- _GIVEN INFORMATION_
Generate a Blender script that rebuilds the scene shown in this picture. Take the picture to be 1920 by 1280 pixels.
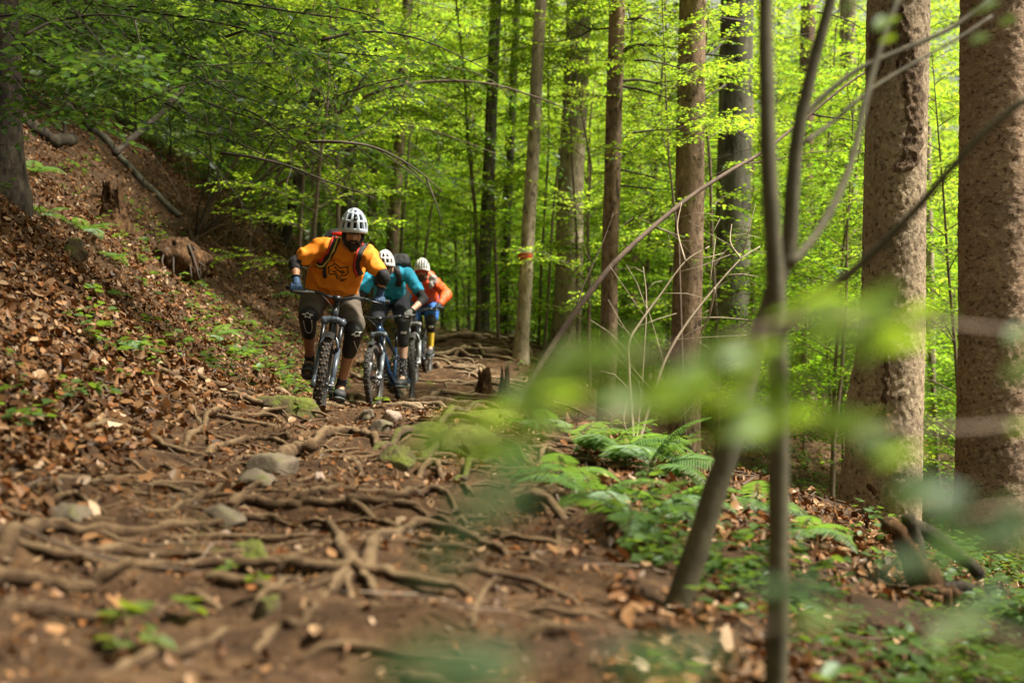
import bpy, math, random
import numpy as np
from mathutils import Vector, Matrix, Quaternion, noise as mnoise
from mathutils.bvhtree import BVHTree

for _o in list(bpy.data.objects):
    bpy.data.objects.remove(_o)
S = bpy.context.scene
COL = S.collection
R = math.radians

# ------------------------------------------------------------------ camera
cam_d = bpy.data.cameras.new('camera')
cam = bpy.data.objects.new('camera', cam_d)
COL.objects.link(cam)
cam.location = (0, 0, 0)
cam.rotation_euler = (R(90), 0, 0)
cam_d.lens = 50
cam_d.sensor_width = 36
cam_d.clip_start = 0.05
cam_d.clip_end = 1500
cam_d.dof.use_dof = True
cam_d.dof.focus_distance = 11.2
cam_d.dof.aperture_fstop = 1.7
S.camera = cam

# ------------------------------------------------------------------ sky + sun
SUN_EL, SUN_AZ = 58, 96          # azimuth measured from +Y towards +X
W = bpy.data.worlds.new('World'); S.world = W
W.use_nodes = True
_nt = W.node_tree
_bg = _nt.nodes['Background']
_sky = _nt.nodes.new('ShaderNodeTexSky')
_sky.sky_type = 'NISHITA'
_sky.sun_disc = False
_sky.sun_elevation = R(SUN_EL)
_sky.sun_rotation = R(SUN_AZ)
_sky.air_density = 1.0
_sky.dust_density = 3.0
_sky.ozone_density = 1.0
_hs = _nt.nodes.new('ShaderNodeHueSaturation')          # a bright white summer haze, not a blue sky
_hs.inputs['Saturation'].default_value = 0.25
_nt.links.new(_sky.outputs[0], _hs.inputs['Color'])
_tn = _nt.nodes.new('ShaderNodeMix'); _tn.data_type = 'RGBA'; _tn.blend_type = 'MULTIPLY'
_tn.inputs[0].default_value = 1.0; _tn.inputs[7].default_value = (1.0, .93, .79, 1)
_nt.links.new(_hs.outputs[0], _tn.inputs[6])
_nt.links.new(_tn.outputs[2], _bg.inputs[0])
_bg.inputs[1].default_value = 0.06
sun_d = bpy.data.lights.new('sun', 'SUN')
sun_d.energy = 5.0
sun_d.angle = R(7)
sun_d.color = (1.0, 0.92, 0.78)
sun = bpy.data.objects.new('sun', sun_d)
COL.objects.link(sun)
_sd = Vector((math.sin(R(SUN_AZ)) * math.cos(R(SUN_EL)), math.cos(R(SUN_AZ)) * math.cos(R(SUN_EL)), math.sin(R(SUN_EL))))
sun.rotation_euler = _sd.to_track_quat('Z', 'Y').to_euler()
sun.location = _sd * 60

S.view_settings.view_transform = 'Standard'
S.view_settings.look = 'None'
S.view_settings.gamma = 1.0
S.view_settings.use_curve_mapping = False
S.view_settings.exposure = 1.4

S.render.engine = 'CYCLES'
S.cycles.use_denoising = True
S.cycles.max_bounces = 8
S.cycles.diffuse_bounces = 4
S.cycles.glossy_bounces = 2
S.cycles.transmission_bounces = 6
S.cycles.transparent_max_bounces = 4
S.cycles.use_adaptive_sampling = False
S.cycles.caustics_reflective = False
S.cycles.caustics_refractive = False

# ------------------------------------------------------------------ helpers
FPX = 1920 * 50 / 36.0
def P(u, v, y):
    """the point y metres ahead of the camera seen at photo pixel (u, v)"""
    return Vector(((u - 960) / FPX * y, y, (640 - v) / FPX * y))

def tag(o, label=None, cat=None, group=None, kind=None):
    if label: o['label'] = label
    if cat: o['category'] = cat
    if group: o['group'] = group
    if kind: o['kind'] = kind
    return o

def empty(name, loc=(0, 0, 0), label=None, cat=None, group=None):
    o = bpy.data.objects.new(name, None)
    o.empty_display_size = 0.2
    o.location = loc
    COL.objects.link(o)
    return tag(o, label, cat, group)

def link(name, me, parent=None, kind=None):
    """link mesh data as an object; vertices stay where they are in world space"""
    o = bpy.data.objects.new(name, me)
    COL.objects.link(o)
    if parent is not None:
        o.parent = parent
        o.matrix_parent_inverse = Matrix.Identity(4)
    if kind: o['kind'] = kind
    return o

def rebase(o, root_loc):
    """shift mesh data so that it is local to a root standing at root_loc"""
    o.data.transform(Matrix.Translation(-Vector(root_loc)))

# numpy value noise ------------------------------------------------------
def _hash(ix, iy, iz):
    n = (ix * 374761393 + iy * 668265263 + iz * 2147483647 + 1013904223) & 0xffffffff
    n = ((n ^ (n >> 13)) * 1274126177) & 0xffffffff
    n = (n ^ (n >> 16)) & 0xffffffff
    return n.astype(np.float64) / 4294967295.0

def vnoise(x, y, z=0.0):
    x, y, z = np.broadcast_arrays(np.asarray(x, float), np.asarray(y, float), np.asarray(z, float))
    fx, fy, fz = np.floor(x), np.floor(y), np.floor(z)
    ix, iy, iz = fx.astype(np.int64), fy.astype(np.int64), fz.astype(np.int64)
    tx, ty, tz = x - fx, y - fy, z - fz
    tx, ty, tz = tx * tx * (3 - 2 * tx), ty * ty * (3 - 2 * ty), tz * tz * (3 - 2 * tz)
    out = 0
    for dx in (0, 1):
        for dy in (0, 1):
            for dz in (0, 1):
                w = (tx if dx else 1 - tx) * (ty if dy else 1 - ty) * (tz if dz else 1 - tz)
                out = out + w * _hash(ix + dx, iy + dy, iz + dz)
    return out * 2 - 1

def fbm(x, y, z=0.0, oct=3):
    s, a = 0, 1.0
    for k in range(oct):
        s = s + a * vnoise(np.asarray(x) * 2 ** k + 17.3 * k, np.asarray(y) * 2 ** k - 9.1 * k, np.asarray(z) * 2 ** k)
        a *= 0.5
    return s

# terrain height ---------------------------------------------------------
_TY = [-30, 2, 3.3, 5.5, 7.3, 8.4, 9.5, 10.1, 10.7, 12, 15.5, 17.5, 19.3, 21, 24, 27, 45, 90, 400]
_TZ = [-1.1, -.82, -.79, -.74, -.65, -.57, -.485, -.54, -.68, -.77, -.80, -.73, -.57, -.36, .06, .12, -.2, -1.5, -4]
def trail_z(y): return np.interp(y, _TY, _TZ)
def left_edge(y): return np.interp(y, [-30, 3, 6, 9, 11, 16, 20, 25, 60], [-1.3, -1.5, -1.85, -1.85, -1.85, -2.2, -2.15, -2.1, -2.5])
def right_edge(y): return np.interp(y, [-30, 3, 6, 9, 11, 15, 20, 24, 60], [.1, .2, .4, .45, .1, -.35, -.25, -.1, .2])
def spl(d, k): return np.logaddexp(0, d * k) / k

def ground(x, y, detail=True):
    x = np.asarray(x, float); y = np.asarray(y, float)
    z = trail_z(y)
    d = left_edge(y) - x
    dd = spl(d, 4.0)
    bank = 0.80 * dd - 0.55 * spl(dd - 5.6, 1.5)
    e = spl(x - right_edge(y), 3.0)
    drop = 0.34 * e - 0.22 * spl(e - 5.0, 1.0) - 0.10 * spl(e - 30, .3)
    z = z + bank - drop
    z = z + 0.10 * fbm(x * .45 + 3, y * .45, 0, 2) * np.clip(0.35 + .4 * dd + .25 * e, 0, 1.6)
    on_ = np.exp(-np.maximum(dd - .15, 0) * 2.5) * np.exp(-np.maximum(e - .2, 0) * 1.8)
    st = y * .95 + .9 * vnoise(x * .7, y * .35, 71) + .35 * vnoise(x * 1.9, y * .8, 72)       # roots hold the soil in low irregular steps
    fr = st - np.floor(st)
    z = z + on_ * .085 * np.where(y < 30, (np.clip(fr / .14, 0, 1) ** 2 * (3 - 2 * np.clip(fr / .14, 0, 1)) - fr), 0)
    if detail:
        on = np.exp(-dd * 1.2) * np.exp(-e * .8)
        z = z + 0.036 * fbm(x * 2.3, y * 2.6, 5, 3) * (0.9 + .5 * np.clip(dd + e, 0, 1))
        z = z + 0.020 * fbm(x * 7, y * 7, 9, 3) * (.5 + .5 * on)
    return z

def gz(x, y, detail=True): return float(ground(np.array([x]), np.array([y]), detail)[0])

_ys = np.concatenate([np.arange(2.0, 12, .02), np.arange(12, 40, .05)])
def G(u, v, ymin=2.0):
    """where the view ray of photo pixel (u, v) first meets the ground"""
    X = (u - 960) / FPX * _ys; Z = (640 - v) / FPX * _ys
    g = ground(X, _ys)
    hit = np.nonzero((Z <= g) & (_ys >= ymin))[0]
    i = hit[0] if len(hit) else len(_ys) - 1
    return Vector((X[i], _ys[i], g[i]))

# mesh builder -----------------------------------------------------------
class MB:
    def __init__(s): s.v, s.f, s.m = [], [], []
    def add(s, verts, faces, mat=0, M=None):
        b = len(s.v)
        if M is not None: verts = [M @ Vector(p) for p in verts]
        s.v.extend([tuple(p) for p in verts])
        s.f.extend([tuple(i + b for i in f) for f in faces])
        s.m.extend([mat] * len(faces))
        return s
    def box(s, c, size, M=None, mat=0, taper=1.0):
        x, y, z = [k / 2 for k in size]; t = taper
        vs = [(-x, -y, -z), (x, -y, -z), (x, y, -z), (-x, y, -z), (-x * t, -y * t, z), (x * t, -y * t, z), (x * t, y * t, z), (-x * t, y * t, z)]
        T = Matrix.Translation(c) if M is None else Matrix.Translation(c) @ M
        return s.add(vs, [(0, 3, 2, 1), (4, 5, 6, 7), (0, 1, 5, 4), (1, 2, 6, 5), (2, 3, 7, 6), (3, 0, 4, 7)], mat, T)
    def tube(s, pts, rad, n=8, mat=0, cap=True, squash=None, wob=0.0, seed=0):
        pts = [Vector(p) for p in pts]
        if not isinstance(rad, (list, tuple)): rad = [rad] * len(pts)
        N = len(pts)
        vs, fs = [], []
        up = None
        for i in range(N):
            t = (pts[min(i + 1, N - 1)] - pts[max(i - 1, 0)])
            if t.length < 1e-9: t = Vector((0, 0, 1))
            t.normalize()
            if up is None:
                up = Vector((0, 0, 1)) if abs(t.z) < .9 else Vector((1, 0, 0))
            a = up - t * up.dot(t)
            if a.length < 1e-6: a = t.orthogonal()
            a.normalize(); b = t.cross(a); up = a
            for k in range(n):
                w = 2 * math.pi * k / n
                r = rad[i]
                if wob: r *= 1 + wob * mnoise.noise((math.cos(w) * 1.3 + seed, math.sin(w) * 1.3, i * .45 + seed))
                ca, sb = math.cos(w) * r, math.sin(w) * r
                if squash: ca *= squash
                vs.append(pts[i] + a * ca + b * sb)
        for i in range(N - 1):
            for k in range(n):
                k2 = (k + 1) % n
                fs.append((i * n + k, i * n + k2, (i + 1) * n + k2, (i + 1) * n + k))
        if cap:
            fs.append(tuple(range(n - 1, -1, -1))); fs.append(tuple((N - 1) * n + k for k in range(n)))
        return s.add(vs, fs, mat)
    def capsule(s, p0, r0, p1, r1, n=14, mat=0):
        p0, p1 = Vector(p0), Vector(p1)
        ax = p1 - p0
        L = ax.length
        t = ax.normalized() if L > 1e-6 else Vector((0, 0, 1))
        pts, rad = [], []
        for k in range(0, 5):
            w = math.pi / 2 * (1 - k / 4); pts.append(p0 - t * (r0 * math.sin(w) * .999)); rad.append(max(r0 * math.cos(w), 1e-4))
        for k in range(0, 5):
            w = math.pi / 2 * k / 4; pts.append(p1 + t * (r1 * math.sin(w) * .999)); rad.append(max(r1 * math.cos(w), 1e-4))
        return s.tube(pts, rad, n, mat)
    def chain(s, pr, n=14, mat=0):
        for (a, ra), (b, rb) in zip(pr[:-1], pr[1:]): s.capsule(a, ra, b, rb, n, mat)
        return s
    def ellipsoid(s, c, rad, M=None, nu=16, nv=10, mat=0):
        vs, fs = [], []
        for j in range(nv + 1):
            th = math.pi * j / nv
            for i in range(nu):
                ph = 2 * math.pi * i / nu
                vs.append((rad[0] * math.sin(th) * math.cos(ph), rad[1] * math.sin(th) * math.sin(ph), rad[2] * math.cos(th)))
        for j in range(nv):
            for i in range(nu):
                i2 = (i + 1) % nu
                fs.append((j * nu + i, (j + 1) * nu + i, (j + 1) * nu + i2, j * nu + i2))
        T = Matrix.Translation(c)
        if M is not None: T = T @ M.to_4x4()
        return s.add(vs, fs, mat, T)
    def loft(s, rings, n=24, mat=0, power=2.3):
        """rings: (centre, half-axis a, half-axis b) - superellipse sections, capped"""
        vs, fs = [], []
        for c, a, b in rings:
            for k in range(n):
                w = 2 * math.pi * k / n
                cw, sw = math.cos(w), math.sin(w)
                e = 2 / power
                vs.append(Vector(c) + Vector(a) * (abs(cw) ** e * (1 if cw >= 0 else -1)) + Vector(b) * (abs(sw) ** e * (1 if sw >= 0 else -1)))
        for i in range(len(rings) - 1):
            for k in range(n):
                k2 = (k + 1) % n
                fs.append((i * n + k, i * n + k2, (i + 1) * n + k2, (i + 1) * n + k))
        fs.append(tuple(range(n - 1, -1, -1))); fs.append(tuple((len(rings) - 1) * n + k for k in range(n)))
        return s.add(vs, fs, mat)
    def mesh(s, name, mats, smooth=True):
        me = bpy.data.meshes.new(name)
        me.from_pydata(s.v, [], s.f)
        for m in (mats if isinstance(mats, (list, tuple)) else [mats]): me.materials.append(m)
        if any(s.m): me.polygons.foreach_set('material_index', s.m)
        if smooth: me.polygons.foreach_set('use_smooth', [True] * len(me.polygons))
        me.update()
        return me
    def build(s, name, mats, parent=None, smooth=True, kind=None, M=None):
        me = s.mesh(name, mats, smooth)
        if M is not None: me.transform(M)
        return link(name, me, parent, kind)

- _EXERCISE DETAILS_
Extract, word for word, each line from the top of the data down to and including the line with "S.view_settings.exposure = 1.4"; skip the pictures.

- _ANSWER TO THE PROBLEM_
Generate a Blender script that rebuilds the scene shown in this picture. Take the picture to be 1920 by 1280 pixels.
import bpy, math, random
import numpy as np
from mathutils import Vector, Matrix, Quaternion, noise as mnoise
from mathutils.bvhtree import BVHTree

for _o in list(bpy.data.objects):
    bpy.data.objects.remove(_o)
S = bpy.context.scene
COL = S.collection
R = math.radians

# ------------------------------------------------------------------ camera
cam_d = bpy.data.cameras.new('camera')
cam = bpy.data.objects.new('camera', cam_d)
COL.objects.link(cam)
cam.location = (0, 0, 0)
cam.rotation_euler = (R(90), 0, 0)
cam_d.lens = 50
cam_d.sensor_width = 36
cam_d.clip_start = 0.05
cam_d.clip_end = 1500
cam_d.dof.use_dof = True
cam_d.dof.focus_distance = 11.2
cam_d.dof.aperture_fstop = 1.7
S.camera = cam

# ------------------------------------------------------------------ sky + sun
SUN_EL, SUN_AZ = 58, 96          # azimuth measured from +Y towards +X
W = bpy.data.worlds.new('World'); S.world = W
W.use_nodes = True
_nt = W.node_tree
_bg = _nt.nodes['Background']
_sky = _nt.nodes.new('ShaderNodeTexSky')
_sky.sky_type = 'NISHITA'
_sky.sun_disc = False
_sky.sun_elevation = R(SUN_EL)
_sky.sun_rotation = R(SUN_AZ)
_sky.air_density = 1.0
_sky.dust_density = 3.0
_sky.ozone_density = 1.0
_hs = _nt.nodes.new('ShaderNodeHueSaturation')          # a bright white summer haze, not a blue sky
_hs.inputs['Saturation'].default_value = 0.25
_nt.links.new(_sky.outputs[0], _hs.inputs['Color'])
_tn = _nt.nodes.new('ShaderNodeMix'); _tn.data_type = 'RGBA'; _tn.blend_type = 'MULTIPLY'
_tn.inputs[0].default_value = 1.0; _tn.inputs[7].default_value = (1.0, .93, .79, 1)
_nt.links.new(_hs.outputs[0], _tn.inputs[6])
_nt.links.new(_tn.outputs[2], _bg.inputs[0])
_bg.inputs[1].default_value = 0.06
sun_d = bpy.data.lights.new('sun', 'SUN')
sun_d.energy = 5.0
sun_d.angle = R(7)
sun_d.color = (1.0, 0.92, 0.78)
sun = bpy.data.objects.new('sun', sun_d)
COL.objects.link(sun)
_sd = Vector((math.sin(R(SUN_AZ)) * math.cos(R(SUN_EL)), math.cos(R(SUN_AZ)) * math.cos(R(SUN_EL)), math.sin(R(SUN_EL))))
sun.rotation_euler = _sd.to_track_quat('Z', 'Y').to_euler()
sun.location = _sd * 60

S.view_settings.view_transform = 'Standard'
S.view_settings.look = 'None'
S.view_settings.gamma = 1.0
S.view_settings.use_curve_mapping = False
S.view_settings.exposure = 1.4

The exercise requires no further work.